Without omitting anything, retype the data that follows.

═════ Collected material

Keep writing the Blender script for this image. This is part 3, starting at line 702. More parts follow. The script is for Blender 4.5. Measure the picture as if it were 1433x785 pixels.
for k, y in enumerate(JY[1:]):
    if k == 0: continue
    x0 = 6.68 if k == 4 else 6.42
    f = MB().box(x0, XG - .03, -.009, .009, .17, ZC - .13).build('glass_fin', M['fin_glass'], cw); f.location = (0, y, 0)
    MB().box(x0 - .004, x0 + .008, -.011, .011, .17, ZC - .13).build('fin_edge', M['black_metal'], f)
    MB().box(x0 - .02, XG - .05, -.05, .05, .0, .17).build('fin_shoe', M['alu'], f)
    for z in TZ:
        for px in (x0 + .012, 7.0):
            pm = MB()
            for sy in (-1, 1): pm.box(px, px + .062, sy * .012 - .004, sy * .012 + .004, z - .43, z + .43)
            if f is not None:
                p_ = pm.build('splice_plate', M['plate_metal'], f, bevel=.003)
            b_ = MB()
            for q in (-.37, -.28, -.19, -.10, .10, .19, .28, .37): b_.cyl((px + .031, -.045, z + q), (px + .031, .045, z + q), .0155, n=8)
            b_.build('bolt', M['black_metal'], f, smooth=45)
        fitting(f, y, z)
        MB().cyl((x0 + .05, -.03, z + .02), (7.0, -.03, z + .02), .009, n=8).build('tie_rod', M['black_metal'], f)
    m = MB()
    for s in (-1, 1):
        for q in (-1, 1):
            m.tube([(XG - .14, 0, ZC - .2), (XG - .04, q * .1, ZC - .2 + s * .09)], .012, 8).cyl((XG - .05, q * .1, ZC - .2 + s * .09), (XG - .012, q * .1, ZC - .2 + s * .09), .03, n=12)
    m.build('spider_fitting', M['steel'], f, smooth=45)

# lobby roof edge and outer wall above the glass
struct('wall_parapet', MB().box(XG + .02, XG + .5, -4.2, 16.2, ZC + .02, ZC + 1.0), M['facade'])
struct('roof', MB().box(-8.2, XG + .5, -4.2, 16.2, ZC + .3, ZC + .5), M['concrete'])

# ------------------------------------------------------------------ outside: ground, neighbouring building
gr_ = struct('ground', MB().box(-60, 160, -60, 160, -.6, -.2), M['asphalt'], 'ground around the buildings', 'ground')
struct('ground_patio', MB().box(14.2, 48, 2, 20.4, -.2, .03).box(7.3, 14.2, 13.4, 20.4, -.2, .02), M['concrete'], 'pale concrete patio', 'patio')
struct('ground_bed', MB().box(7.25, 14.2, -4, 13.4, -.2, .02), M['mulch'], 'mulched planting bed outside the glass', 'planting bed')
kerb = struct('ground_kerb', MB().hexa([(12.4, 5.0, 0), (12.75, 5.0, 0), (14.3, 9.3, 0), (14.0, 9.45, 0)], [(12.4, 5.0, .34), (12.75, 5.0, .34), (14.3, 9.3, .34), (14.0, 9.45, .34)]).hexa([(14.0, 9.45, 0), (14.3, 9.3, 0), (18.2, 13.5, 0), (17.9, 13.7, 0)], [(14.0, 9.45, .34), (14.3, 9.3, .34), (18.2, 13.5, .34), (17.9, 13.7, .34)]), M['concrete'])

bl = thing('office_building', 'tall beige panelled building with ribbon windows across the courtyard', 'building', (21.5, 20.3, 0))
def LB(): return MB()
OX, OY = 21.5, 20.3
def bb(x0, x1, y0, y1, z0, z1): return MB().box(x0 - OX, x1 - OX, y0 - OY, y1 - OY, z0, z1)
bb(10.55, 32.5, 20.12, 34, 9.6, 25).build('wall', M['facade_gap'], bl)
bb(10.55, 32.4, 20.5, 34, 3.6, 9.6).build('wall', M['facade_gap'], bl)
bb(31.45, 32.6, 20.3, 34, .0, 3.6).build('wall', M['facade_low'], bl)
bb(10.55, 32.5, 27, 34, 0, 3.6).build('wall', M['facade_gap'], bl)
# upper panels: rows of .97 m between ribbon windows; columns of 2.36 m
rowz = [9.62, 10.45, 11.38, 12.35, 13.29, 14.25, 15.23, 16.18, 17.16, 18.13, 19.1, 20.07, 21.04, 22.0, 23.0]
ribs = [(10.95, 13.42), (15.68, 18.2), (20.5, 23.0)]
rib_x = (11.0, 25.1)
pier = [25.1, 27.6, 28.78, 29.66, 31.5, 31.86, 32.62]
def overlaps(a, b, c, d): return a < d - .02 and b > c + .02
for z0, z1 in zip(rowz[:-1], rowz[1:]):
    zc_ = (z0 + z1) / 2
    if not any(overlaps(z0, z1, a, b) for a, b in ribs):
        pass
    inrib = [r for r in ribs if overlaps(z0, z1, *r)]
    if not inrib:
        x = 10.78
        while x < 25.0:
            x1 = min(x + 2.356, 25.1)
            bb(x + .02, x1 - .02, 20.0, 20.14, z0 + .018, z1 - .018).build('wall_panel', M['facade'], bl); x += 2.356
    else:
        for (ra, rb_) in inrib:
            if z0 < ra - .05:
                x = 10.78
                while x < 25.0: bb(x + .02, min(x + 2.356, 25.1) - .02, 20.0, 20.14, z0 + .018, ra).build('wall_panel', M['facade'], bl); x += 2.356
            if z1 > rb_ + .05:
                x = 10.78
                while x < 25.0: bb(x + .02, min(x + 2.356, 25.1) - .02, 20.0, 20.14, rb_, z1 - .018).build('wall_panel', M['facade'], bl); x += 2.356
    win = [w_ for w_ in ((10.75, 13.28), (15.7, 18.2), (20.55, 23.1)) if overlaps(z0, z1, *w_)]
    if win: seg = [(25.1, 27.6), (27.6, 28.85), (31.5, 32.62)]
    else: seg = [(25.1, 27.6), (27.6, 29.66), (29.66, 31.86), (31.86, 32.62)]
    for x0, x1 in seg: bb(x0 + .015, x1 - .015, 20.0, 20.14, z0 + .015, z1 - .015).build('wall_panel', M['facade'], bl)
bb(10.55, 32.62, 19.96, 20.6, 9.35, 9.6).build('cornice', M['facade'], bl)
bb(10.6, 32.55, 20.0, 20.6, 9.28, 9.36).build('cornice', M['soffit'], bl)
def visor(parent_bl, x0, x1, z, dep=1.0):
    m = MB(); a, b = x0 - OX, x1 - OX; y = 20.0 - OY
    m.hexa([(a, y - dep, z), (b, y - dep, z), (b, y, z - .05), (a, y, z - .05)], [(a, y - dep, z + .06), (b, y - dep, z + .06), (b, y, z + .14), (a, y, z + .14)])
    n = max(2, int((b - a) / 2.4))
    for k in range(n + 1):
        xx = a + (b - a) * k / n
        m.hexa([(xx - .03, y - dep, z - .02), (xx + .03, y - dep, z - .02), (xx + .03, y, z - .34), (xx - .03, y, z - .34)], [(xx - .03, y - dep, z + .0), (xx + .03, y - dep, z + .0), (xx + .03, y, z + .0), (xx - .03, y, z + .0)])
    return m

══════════

Exercise answer:
Keep writing the Blender script for this image. This is part 3, starting at line 702. More parts follow. The script is for Blender 4.5. Measure the picture as if it were 1433x785 pixels.
for k, y in enumerate(JY[1:]):
    if k == 0: continue
    x0 = 6.68 if k == 4 else 6.42
    f = MB().box(x0, XG - .03, -.009, .009, .17, ZC - .13).build('glass_fin', M['fin_glass'], cw); f.location = (0, y, 0)
    MB().box(x0 - .004, x0 + .008, -.011, .011, .17, ZC - .13).build('fin_edge', M['black_metal'], f)
    MB().box(x0 - .02, XG - .05, -.05, .05, .0, .17).build('fin_shoe', M['alu'], f)
    for z in TZ:
        for px in (x0 + .012, 7.0):
            pm = MB()
            for sy in (-1, 1): pm.box(px, px + .062, sy * .012 - .004, sy * .012 + .004, z - .43, z + .43)
            if f is not None:
                p_ = pm.build('splice_plate', M['plate_metal'], f, bevel=.003)
            b_ = MB()
            for q in (-.37, -.28, -.19, -.10, .10, .19, .28, .37): b_.cyl((px + .031, -.045, z + q), (px + .031, .045, z + q), .0155, n=8)
            b_.build('bolt', M['black_metal'], f, smooth=45)
        fitting(f, y, z)
        MB().cyl((x0 + .05, -.03, z + .02), (7.0, -.03, z + .02), .009, n=8).build('tie_rod', M['black_metal'], f)
    m = MB()
    for s in (-1, 1):
        for q in (-1, 1):
            m.tube([(XG - .14, 0, ZC - .2), (XG - .04, q * .1, ZC - .2 + s * .09)], .012, 8).cyl((XG - .05, q * .1, ZC - .2 + s * .09), (XG - .012, q * .1, ZC - .2 + s * .09), .03, n=12)
    m.build('spider_fitting', M['steel'], f, smooth=45)

# lobby roof edge and outer wall above the glass
struct('wall_parapet', MB().box(XG + .02, XG + .5, -4.2, 16.2, ZC + .02, ZC + 1.0), M['facade'])
struct('roof', MB().box(-8.2, XG + .5, -4.2, 16.2, ZC + .3, ZC + .5), M['concrete'])

# ------------------------------------------------------------------ outside: ground, neighbouring building
gr_ = struct('ground', MB().box(-60, 160, -60, 160, -.6, -.2), M['asphalt'], 'ground around the buildings', 'ground')
struct('ground_patio', MB().box(14.2, 48, 2, 20.4, -.2, .03).box(7.3, 14.2, 13.4, 20.4, -.2, .02), M['concrete'], 'pale concrete patio', 'patio')
struct('ground_bed', MB().box(7.25, 14.2, -4, 13.4, -.2, .02), M['mulch'], 'mulched planting bed outside the glass', 'planting bed')
kerb = struct('ground_kerb', MB().hexa([(12.4, 5.0, 0), (12.75, 5.0, 0), (14.3, 9.3, 0), (14.0, 9.45, 0)], [(12.4, 5.0, .34), (12.75, 5.0, .34), (14.3, 9.3, .34), (14.0, 9.45, .34)]).hexa([(14.0, 9.45, 0), (14.3, 9.3, 0), (18.2, 13.5, 0), (17.9, 13.7, 0)], [(14.0, 9.45, .34), (14.3, 9.3, .34), (18.2, 13.5, .34), (17.9, 13.7, .34)]), M['concrete'])

bl = thing('office_building', 'tall beige panelled building with ribbon windows across the courtyard', 'building', (21.5, 20.3, 0))
def LB(): return MB()
OX, OY = 21.5, 20.3
def bb(x0, x1, y0, y1, z0, z1): return MB().box(x0 - OX, x1 - OX, y0 - OY, y1 - OY, z0, z1)
bb(10.55, 32.5, 20.12, 34, 9.6, 25).build('wall', M['facade_gap'], bl)
bb(10.55, 32.4, 20.5, 34, 3.6, 9.6).build('wall', M['facade_gap'], bl)
bb(31.45, 32.6, 20.3, 34, .0, 3.6).build('wall', M['facade_low'], bl)
bb(10.55, 32.5, 27, 34, 0, 3.6).build('wall', M['facade_gap'], bl)
# upper panels: rows of .97 m between ribbon windows; columns of 2.36 m
rowz = [9.62, 10.45, 11.38, 12.35, 13.29, 14.25, 15.23, 16.18, 17.16, 18.13, 19.1, 20.07, 21.04, 22.0, 23.0]
ribs = [(10.95, 13.42), (15.68, 18.2), (20.5, 23.0)]
rib_x = (11.0, 25.1)
pier = [25.1, 27.6, 28.78, 29.66, 31.5, 31.86, 32.62]
def overlaps(a, b, c, d): return a < d - .02 and b > c + .02
for z0, z1 in zip(rowz[:-1], rowz[1:]):
    zc_ = (z0 + z1) / 2
    if not any(overlaps(z0, z1, a, b) for a, b in ribs):
        pass
    inrib = [r for r in ribs if overlaps(z0, z1, *r)]
    if not inrib:
        x = 10.78
        while x < 25.0:
            x1 = min(x + 2.356, 25.1)
            bb(x + .02, x1 - .02, 20.0, 20.14, z0 + .018, z1 - .018).build('wall_panel', M['facade'], bl); x += 2.356
    else:
        for (ra, rb_) in inrib:
            if z0 < ra - .05:
                x = 10.78
                while x < 25.0: bb(x + .02, min(x + 2.356, 25.1) - .02, 20.0, 20.14, z0 + .018, ra).build('wall_panel', M['facade'], bl); x += 2.356
            if z1 > rb_ + .05:
                x = 10.78
                while x < 25.0: bb(x + .02, min(x + 2.356, 25.1) - .02, 20.0, 20.14, rb_, z1 - .018).build('wall_panel', M['facade'], bl); x += 2.356
    win = [w_ for w_ in ((10.75, 13.28), (15.7, 18.2), (20.55, 23.1)) if overlaps(z0, z1, *w_)]
    if win: seg = [(25.1, 27.6), (27.6, 28.85), (31.5, 32.62)]
    else: seg = [(25.1, 27.6), (27.6, 29.66), (29.66, 31.86), (31.86, 32.62)]
    for x0, x1 in seg: bb(x0 + .015, x1 - .015, 20.0, 20.14, z0 + .015, z1 - .015).build('wall_panel', M['facade'], bl)
bb(10.55, 32.62, 19.96, 20.6, 9.35, 9.6).build('cornice', M['facade'], bl)
bb(10.6, 32.55, 20.0, 20.6, 9.28, 9.36).build('cornice', M['soffit'], bl)
def visor(parent_bl, x0, x1, z, dep=1.0):
    m = MB(); a, b = x0 - OX, x1 - OX; y = 20.0 - OY
    m.hexa([(a, y - dep, z), (b, y - dep, z), (b, y, z - .05), (a, y, z - .05)], [(a, y - dep, z + .06), (b, y - dep, z + .06), (b, y, z + .14), (a, y, z + .14)])
    n = max(2, int((b - a) / 2.4))
    for k in range(n + 1):
        xx = a + (b - a) * k / n
        m.hexa([(xx - .03, y - dep, z - .02), (xx + .03, y - dep, z - .02), (xx + .03, y, z - .34), (xx - .03, y, z - .34)], [(xx - .03, y - dep, z + .0), (xx + .03, y - dep, z + .0), (xx + .03, y, z + .0), (xx - .03, y, z + .0)])
    return m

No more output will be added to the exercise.